Shoulda Been in NOLA: The Glory of (and Troubled Backstory to) St. Joseph's Day

People who talk about New Orleans from afar, who long to be in New Orleans and get there whenever they can—people like me—talk about Mardi Gras. They talk about jazzfest. They book their flights and set their sights on hitting the ground running for these and other moments.

My sacred pilgrimage?

St. Joseph’s Day, once the sun is setting and on into the night. When Mardi Gras Indians do the inscrutable, essential and brilliant things they do, and have been doing for a long time.
It’s been that way since I first experienced the event in 2006.
And it’s killing me that, for the first time in nearly a decade, I didn’t make it on Thursday night. Luckily, a lot of friends and associates sent photos, including the one above, from Bryan C. Lee Jr, at the Arts Council New Orleans, and this one below, from Katherine Cecil, a wonderful filmmaker and photographer.

The best context came via an article in The Advocate by Katy Reckdahl, who has deep knowledge of her city and its culture (and how the two relate), and is my favorite reporter to read on any topic concerning New Orleans. Her piece begins with some unfortunate but important history:

When it happened, Justin Harris was a teenage spyboy for the Wild Tchoupitoulas, clad in a suit of purple feathers.
He’d spent hours sewing beads onto canvas to create his apron, which bore the image of an Indian riding a bear. He could hardly wait to take part in St. Joseph’s Night, when suits like his seem to glow under the streetlights, he said.
Instead, on that night 10 years ago, Harris was surrounded by police officers who had their guns trained on him. All around him, New Orleans Police Department squad cars drove with sirens blaring and at high speeds, creating clouds of dust as their cars fishtailed through A.L. Davis Park in Central City, a traditional Mardi Gras Indian gathering spot on St. Joseph’s Night. Police forced Indians clad in their feathers to the ground, in a scene that was captured on video and witnessed by hundreds….

But it ends on positive note:

….Big Chief Gerard “Bo” Dollis Jr., of the Wild Magnolias, got a text early on Fat Tuesday from 6th District Commander Ronnie Stevens. He offered to send an escort if the tribe was still headed downtown despite the weather.
Around 6 p.m. Thursday, when Dollis arrives at the corner of Second and Dryades streets, he knows what he’ll see.
“They’ll have police there already, waiting for us,” he said. “Probably two cars and two horses.” While the tribe is on Dryades, the police will keep the crowd back. And when they move toward A.L. Davis Park, police will ride ahead, clearing the way for them.
It’s the way things are with the NOPD today, Dollis said. “They’re more helpful than harmful.”

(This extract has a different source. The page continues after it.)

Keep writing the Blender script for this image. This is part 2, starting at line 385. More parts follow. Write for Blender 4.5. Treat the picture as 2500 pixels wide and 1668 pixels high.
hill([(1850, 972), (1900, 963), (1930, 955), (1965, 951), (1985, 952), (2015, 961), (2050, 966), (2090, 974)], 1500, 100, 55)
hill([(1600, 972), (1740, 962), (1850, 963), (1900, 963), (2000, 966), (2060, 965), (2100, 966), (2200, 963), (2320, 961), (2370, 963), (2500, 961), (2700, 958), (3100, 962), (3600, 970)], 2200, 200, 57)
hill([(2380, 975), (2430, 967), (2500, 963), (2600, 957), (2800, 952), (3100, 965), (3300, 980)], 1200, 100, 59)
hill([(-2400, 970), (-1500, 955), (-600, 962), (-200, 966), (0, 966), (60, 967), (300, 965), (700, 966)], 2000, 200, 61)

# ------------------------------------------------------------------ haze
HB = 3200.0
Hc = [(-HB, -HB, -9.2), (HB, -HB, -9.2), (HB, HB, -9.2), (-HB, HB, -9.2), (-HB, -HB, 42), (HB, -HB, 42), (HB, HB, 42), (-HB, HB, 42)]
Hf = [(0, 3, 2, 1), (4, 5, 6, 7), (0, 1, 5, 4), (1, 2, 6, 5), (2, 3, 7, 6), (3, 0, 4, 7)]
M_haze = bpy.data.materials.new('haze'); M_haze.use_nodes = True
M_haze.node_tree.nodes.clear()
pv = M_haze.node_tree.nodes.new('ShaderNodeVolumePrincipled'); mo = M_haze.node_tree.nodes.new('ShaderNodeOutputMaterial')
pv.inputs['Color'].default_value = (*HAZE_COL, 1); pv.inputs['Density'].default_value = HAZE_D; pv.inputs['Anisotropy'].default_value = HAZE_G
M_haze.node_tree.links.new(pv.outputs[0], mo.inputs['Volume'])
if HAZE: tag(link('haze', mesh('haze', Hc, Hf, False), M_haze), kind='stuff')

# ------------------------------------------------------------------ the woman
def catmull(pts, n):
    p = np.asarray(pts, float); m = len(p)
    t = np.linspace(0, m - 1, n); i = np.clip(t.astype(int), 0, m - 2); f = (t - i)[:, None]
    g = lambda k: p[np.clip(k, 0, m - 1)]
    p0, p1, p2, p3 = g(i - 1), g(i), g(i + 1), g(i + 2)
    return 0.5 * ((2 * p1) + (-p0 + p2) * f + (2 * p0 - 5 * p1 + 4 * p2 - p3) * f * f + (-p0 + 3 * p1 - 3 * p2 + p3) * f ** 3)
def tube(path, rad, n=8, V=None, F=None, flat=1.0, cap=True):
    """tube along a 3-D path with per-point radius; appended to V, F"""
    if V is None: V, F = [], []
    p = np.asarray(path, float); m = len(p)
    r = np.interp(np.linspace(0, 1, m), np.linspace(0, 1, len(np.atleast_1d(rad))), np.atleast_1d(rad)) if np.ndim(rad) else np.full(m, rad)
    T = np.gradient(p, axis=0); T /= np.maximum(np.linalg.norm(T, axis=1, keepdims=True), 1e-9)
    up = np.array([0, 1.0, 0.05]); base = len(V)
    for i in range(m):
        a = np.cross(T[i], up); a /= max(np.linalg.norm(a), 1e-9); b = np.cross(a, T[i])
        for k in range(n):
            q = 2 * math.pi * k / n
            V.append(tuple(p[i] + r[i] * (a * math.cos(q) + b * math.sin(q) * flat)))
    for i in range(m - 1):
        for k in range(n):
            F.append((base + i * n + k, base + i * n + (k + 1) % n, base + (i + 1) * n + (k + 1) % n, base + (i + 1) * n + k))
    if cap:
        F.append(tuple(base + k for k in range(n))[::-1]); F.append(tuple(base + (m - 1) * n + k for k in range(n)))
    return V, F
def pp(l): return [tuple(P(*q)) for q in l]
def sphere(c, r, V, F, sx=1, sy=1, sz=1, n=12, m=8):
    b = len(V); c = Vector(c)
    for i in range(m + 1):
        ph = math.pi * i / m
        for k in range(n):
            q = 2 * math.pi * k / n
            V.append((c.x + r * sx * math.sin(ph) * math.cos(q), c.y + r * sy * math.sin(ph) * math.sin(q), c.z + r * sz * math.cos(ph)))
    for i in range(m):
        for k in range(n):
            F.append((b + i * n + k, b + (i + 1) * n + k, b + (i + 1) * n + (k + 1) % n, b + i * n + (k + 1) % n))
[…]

I’d like to think that the ways in which New Orleans officials—from Mayor Mitch Landrieu to city council members to NOPD police leaders—worked to respect the cultural traditions of Mardi Gras Indians and to transform a troubled context surrounding these traditions bodes well for the issues now facing the city council regarding sound ordinances and a curfew restriction that directly affect the traditions of brass bands and other NOLA musicians.
I’m going to sign off here, with the very end of my 2010 Village Voice piece, pegged to the debut of David Simon’s HBO series, “Treme”:

St. Joseph’s night, March 19—an Italian-American holiday appropriated as one of three times each year that Mardi Gras Indians come out in feathers and beads—is chilly but clear. A nervous energy spikes the mood, the residue of the Mardi Gras Day dust-up with police. Yet by 9 p.m., the Indians are out on the corner of Washington Avenue and LaSalle Street, the cameras clicking, the patrol cars keeping deferential distance. Two gangs, the Seminole Hunters and the Red Hawk Hunters, face off in mock battle—a glorious blur of deep green, lime green, lavender, and royal blue set to a mash-up of fierce chants and incantatory beats. As backdrop, unfinished two-story, mixed-income units masked in Tyvek HomeWrap loom from the site of the former Magnolia Projects, an unsightly reminder of a lost battle over public housing. Mary Howell stands amid a small group wearing Day-Glo green caps emblazoned with “National Lawyers Guild Legal Observers.” An older black man in a Lowernine.org shirt shouts, “Two-Way Pocky Way” (a Spyboy’s warning, some say, that rivals approach) to no one in particular. Two girls and two boys, none more 10 ten years old, sit on the curb, their blue-feathered fans beside them, one girl rubbing her eyes. And there’s Simon, wearing a black Kangol hat and a broad smile, his face just inches from a mass of feathers, perhaps making feverish mental notes or simply thinking what I’m thinking: You just can’t make this stuff up.